CSS Pakistan Affairs Notes

Legal Cases and Role of Higher Courts


Maulvi Tamizuddin Khan’s case

In Maulvi Tamizuddin Khan vs. The Federation of Pakistan (PLD 1955 Sind 96) the High Court examined three issues: whether the Governor-general’s assent was needed to validate Assembly actions and whether the absence of assent invalidated them; whether the Governor-General had the right to dissolve the Assembly; and whether the writ petitions fell within the High Court’s jurisdiction. More generally, the High Court was asked to determine the extent of the Assembly’s powers, its relationship to the executive and the judiciary’s authority to limit executive authority. The issue of assent was vital to the Governor-General’s argument because the writ petition was filed under Section 223-A of the 1935 Act. Relying on past judgments and the Governor-General’s actions pursuant to Assembly acts without assent, Chief Justice Constantine quickly dismissed this “novel objection,” noting that “if accepted [it] would upset a consistent course of practice and understanding.” As Justice Muhammad Bakhsh noted, all parties to the dispute had been acting as if assent were unnecessary. The court therefore ruled that assent was not needed for constitution-making; indeed, Justice Bakhsh claimed that the Assembly “could even repeal the whole of 1935 Act.” The Constituent Assembly was a sovereign body, the Governor-General’s authority was limited in the 1935 Act by the Assembly’s constitutive powers, and “both the powers of assent and dissolution are provisions relating to the Constitution.” Therefore, the power of dissolution was limited.
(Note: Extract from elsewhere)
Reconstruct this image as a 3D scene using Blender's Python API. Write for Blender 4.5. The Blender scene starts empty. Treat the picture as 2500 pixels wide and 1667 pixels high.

Proposing that Commonwealth custom required dissolution only “by express provision in the Constitution,” Chief Justice Constantine concluded that the “purported dissolution is a nullity in law.” Responding to concerns that the Constituent Assembly’s tenure seemed unending, Justice Bakhsh noted that the 1947 Act had specifically withdrawn the Governor-General’s power to dissolve the federal legislature: “If you need the statutory authority to dissolve a body whose life is only five years, your need of that power is a number of times greater when the life is unlimited.”